Bit Literacy - Mark Hurst [23]
Date: September 6, 20..
From: reader@example.com
To: march1@gootodo.com
Subject: Fwd: Re: sign up for the Z1 training session?
> Date: September 6, 20..
> From: jane.williams@example.com
> To: reader@example.com
> Subject: Re: sign up for the Z1 training session?
> R.-sure, just get back to me in early March and I’ll be ready to sign up.
> Jane
Having sent the e-mail, you can forget about the todo for several months and focus on other work. Only when March 1 rolls around will your todo list contain the todo, showing the following title:
(Some users may prefer to rename the Subject line when they forward the e-mail, so that the todo has a clearer title when the todo pops up in March. A Subject like “Jane re Z1 training?” might be a good one.)
Whatever the name of the todo, the detail field will contain the body of the e-mail, reminding you what the todo is about. You can paste the todo body in your followup note to Jane, and BCC 1w@gootodo.com to make sure you get a response to this followup. Best of all, you’ll be sending the followup right on time:
Date: March 1, 20..
From: reader@example.com
To: jane.williams@example.com
BCC: 1w@gootodo.com
Subject: checking in—sign up for the Z1 training session?
Jane,
Just checking in on your e-mail from last September, pasted below - you said you’d be ready to sign up for Z1 training in early March, and here we are! Are you ready to sign up?
R.
> Date: September 6, 20..
> From: jane.williams@example.com
> To: reader@example.com
> Subject: Re: sign up for the Z1 training session?
> R.—sure, just get back to me in early March and I’ll be ready to sign up.
> Jane
Using Gootodo in this way, I’ve found that many people will respond immediately out of sheer amazement, shocked by my freakishly accurate timing. Weeks or months can pass by and I can get back to them, exactly on time, quoting their original note. This is to their delight or chagrin, depending on what I’m bringing up. More than one recipient has asked me if I’m psychic.
And that’s the beauty of bit-literate todo management: by using bits to their advantage, I can have near-perfect accuracy and timeliness—even the appearance of psychic powers!—with less mental exertion than what other todo lists require. If I send a todo six months into the future, I can totally forget about the todo—letting the bits go—until it becomes relevant again and Gootodo brings it back to my attention.

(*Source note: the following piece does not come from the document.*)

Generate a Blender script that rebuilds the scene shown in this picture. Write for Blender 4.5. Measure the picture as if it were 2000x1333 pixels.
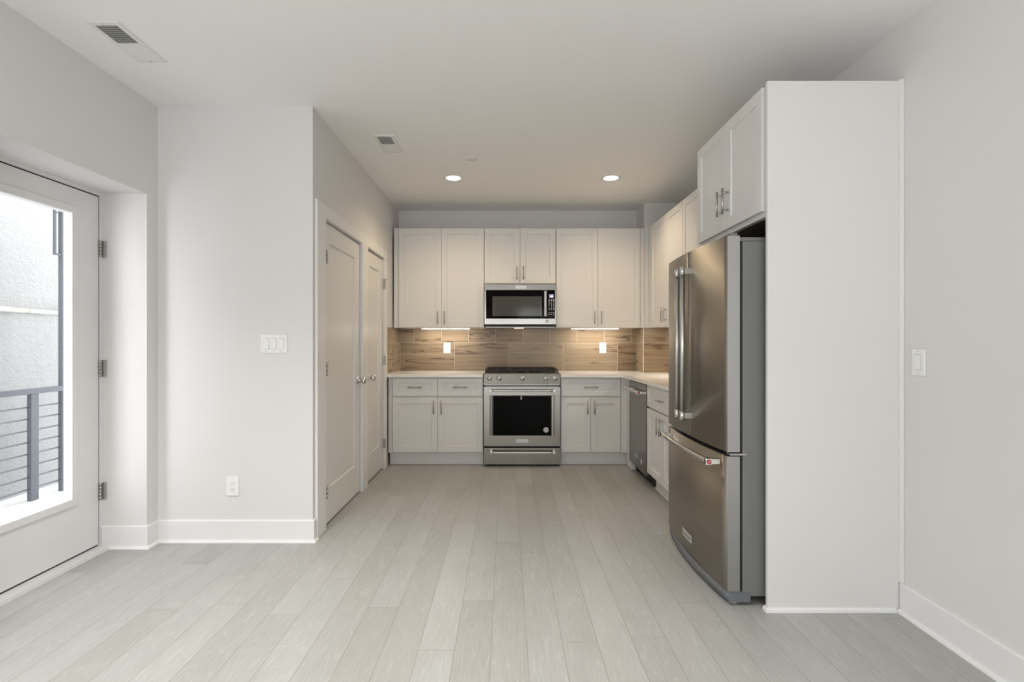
import bpy, bmesh, math, random
from mathutils import Vector, Matrix
for o in list(bpy.data.objects):
    bpy.data.objects.remove(o, do_unlink=True)
S = bpy.context.scene
C = S.collection
PI = math.pi
random.seed(4)

# ------------------------------------------------------------------ camera, sky, exposure
cam = bpy.data.cameras.new('camera')
cam.sensor_width = 36.0
cam.lens = 18.245
cam.shift_x = 0.005
cam.shift_y = 0.0004
cam.clip_start = 0.05
camo = bpy.data.objects.new('camera', cam)
camo.location = (0, 0, 1.242)
camo.rotation_euler = (PI / 2, 0, 0)
C.objects.link(camo)
S.camera = camo

S.view_settings.view_transform = 'Standard'
S.view_settings.look = 'None'
S.view_settings.gamma = 1
S.view_settings.use_curve_mapping = False
S.view_settings.exposure = 0.30

SKY = 4.2            # overcast sky radiance
BELOW_FILL = 1.3         # added glow from below to lift the ceiling, relative to the sky
world = bpy.data.worlds.new('overcast_sky')
S.world = world
world.use_nodes = True
wn = world.node_tree.nodes
# overcast sky above the horizon, added fill glow below it
wl_ = world.node_tree.links
_c = wn.new('ShaderNodeTexCoord'); _s = wn.new('ShaderNodeSeparateXYZ'); _r = wn.new('ShaderNodeMapRange')
wl_.new(_c.outputs['Generated'], _s.inputs[0]); wl_.new(_s.outputs[2], _r.inputs[0])
_r.inputs[1].default_value = -0.12; _r.inputs[2].default_value = 0.06
_r.inputs[3].default_value = SKY * BELOW_FILL; _r.inputs[4].default_value = SKY
wl_.new(_r.outputs[0], wn['Background'].inputs[1])
wn['Background'].inputs[0].default_value = (0.985, 0.98, 1.0, 1)

DOWNLIGHT_W = 21.0   # kitchen downlights (spot)
FILL_LAMP_W = 103.0      # unseen downlights added as fill (spot)
STRIP_E = 44.0       # under cabinet strip emission

# room dimensions (metres; camera stands at the origin looking along +y)
HC = 2.70
XL, XR = -2.165, 1.815
XC = -1.205
YC, YB, YREAR = 3.22, 5.78, -2.4
YS = 3.12            # far jamb of the balcony door opening
ZS = 2.13
XO = -2.60           # outer face of the left wall
CHX, CHY = 1.445, 5.47   # corner chase
TOPZ = 2.435         # top of all wall cabinets

# daylight portals in the window openings (they only guide the sky's own light)
def portal(name, loc, rot, sx, sy):
    l = bpy.data.lights.new(name, 'AREA')
    l.shape = 'RECTANGLE'; l.size = sx; l.size_y = sy
    l.cycles.is_portal = True
    o = bpy.data.objects.new(name, l)
    o.location = loc; o.rotation_euler = rot
    C.objects.link(o)
ADDED_REARW = [(-1.55, -0.45), (0.25, 1.35)]  # unseen rear windows, added to brighten the room
ADDED_LEFTW = [(-2.1, -0.5)]     # unseen window added in the left wall for more daylight
WZ0, WZ1 = 0.25, 2.12
for a, b in ADDED_REARW:
    portal('daylight_portal', ((a + b) / 2, YREAR - 0.16, (WZ0 + WZ1) / 2), (PI / 2, 0, 0), b - a, WZ1 - WZ0)
for a, b in ADDED_LEFTW:
    portal('daylight_portal', (XO - 0.02, (a + b) / 2, (WZ0 + WZ1) / 2), (PI / 2, 0, -PI / 2), b - a, WZ1 - WZ0)
portal('daylight_portal', (XO - 0.02, 2.64, 1.07), (PI / 2, 0, -PI / 2), 0.96, 2.1)

# ------------------------------------------------------------------ materials
def newmat(name):
    m = bpy.data.materials.new(name)
    m.use_nodes = True
    return m, m.node_tree.nodes, m.node_tree.links, m.node_tree.nodes['Principled BSDF']
def plain(name, col, rough=0.5, metal=0.0, spec=0.5, bump=0.0, bscale=200, aniso=0.0, coat=0.0):
    m, N, L, p = newmat(name)
    p.inputs['Base Color'].default_value = (*col, 1)
    p.inputs['Roughness'].default_value = rough
    p.inputs['Metallic'].default_value = metal
    p.inputs['Specular IOR Level'].default_value = spec
    p.inputs['Coat Weight'].default_value = coat
    p.inputs['Anisotropic'].default_value = aniso
    if bump:
        g = N.new('ShaderNodeNewGeometry'); n = N.new('ShaderNodeTexNoise'); b = N.new('ShaderNodeBump')
        n.inputs['Scale'].default_value = bscale; n.inputs['Detail'].default_value = 3
        b.inputs['Strength'].default_value = bump; b.inputs['Distance'].default_value = 0.002
        L.new(g.outputs['Position'], n.inputs['Vector']); L.new(n.outputs[0], b.inputs['Height'])
        L.new(b.outputs[0], p.inputs['Normal'])
    return m
def emit(name, col, strength):
    m, N, L, p = newmat(name)
    p.inputs['Base Color'].default_value = (*col, 1)
    p.inputs['Emission Color'].default_value = (*col, 1)
    p.inputs['Emission Strength'].default_value = strength
    return m
def M_(N, L, op, a, b=None, c=None):
    n = N.new('ShaderNodeMath'); n.operation = op
    for i, v in enumerate((a, b, c)):
        if v is None: continue
        if isinstance(v, (int, float)): n.inputs[i].default_value = v
        else: L.new(v, n.inputs[i])
    return n.outputs[0]
def mixc(N, L, f, a, b, mode='MIX'):
    n = N.new('ShaderNodeMix'); n.data_type = 'RGBA'; n.blend_type = mode
    for i, v in ((0, f), (6, a), (7, b)):
        if isinstance(v, tuple): n.inputs[i].default_value = (*v, 1)
        elif isinstance(v, (int, float)): n.inputs[i].default_value = v
        else: L.new(v, n.inputs[i])
    return n.outputs[2]
def comb(N, L, x, y, z):
    n = N.new('ShaderNodeCombineXYZ')
    for i, v in enumerate((x, y, z)):
        if isinstance(v, (int, float)): n.inputs[i].default_value = v
        else: L.new(v, n.inputs[i])
    return n.outputs[0]
def noise(N, L, vec, scale=1.0, detail=2.0, rough=0.5, dist=0.0):
    n = N.new('ShaderNodeTexNoise')
    n.inputs['Scale'].default_value = scale; n.inputs['Detail'].default_value = detail
    n.inputs['Roughness'].default_value = rough; n.inputs['Distortion'].default_value = dist
    L.new(vec, n.inputs['Vector'])
    return n.outputs[0]
def ramp(N, L, f, stops):
    n = N.new('ShaderNodeValToRGB'); e = n.color_ramp.elements
    while len(e) < len(stops): e.new(0.5)
    for i, (p, c) in enumerate(stops):
        e[i].position = p; e[i].color = (*c, 1) if isinstance(c, tuple) else (c, c, c, 1)
    L.new(f, n.inputs[0])
    return n.outputs[0]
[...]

There are many other ways Gootodo can be used for followup. Bit-literate users should explore Gootodo, or some other bit-literate todo list, and stay on the lookout for other ways to improve their effectiveness. Todo management, like all of bit literacy, is a lifelong discipline of continual improvement.
Chapter 6: The Media Diet
There’s a saying at my alma mater: getting an education at MIT is like taking a drink from a firehose.12 The same could be said for staying informed in the information-saturated environment we live in today. As Richard Saul Wurman put it in his 1989 book Information Anxiety: “One of the most anxiety-inducing side effects of the information era is the feeling that you have to know it all. Realizing your own limitations becomes essential to surviving an information avalanche; you cannot or should not absorb or even pay attention to everything.” That book was published at a time before e-mail was popular, so the quote refers to the deluge of print-based information. The sentiment is even more relevant today. The age of bits has brought on a stupendous multiplication of information we’re now invited to engage.
Consider the many kinds of media that vie for our attention today on a regular basis. These are just the periodical media, the sources that ask us to commit to reading, viewing, or listening on a regular basis. (“One-offs” like books and movies add even more to the noisy media environment.)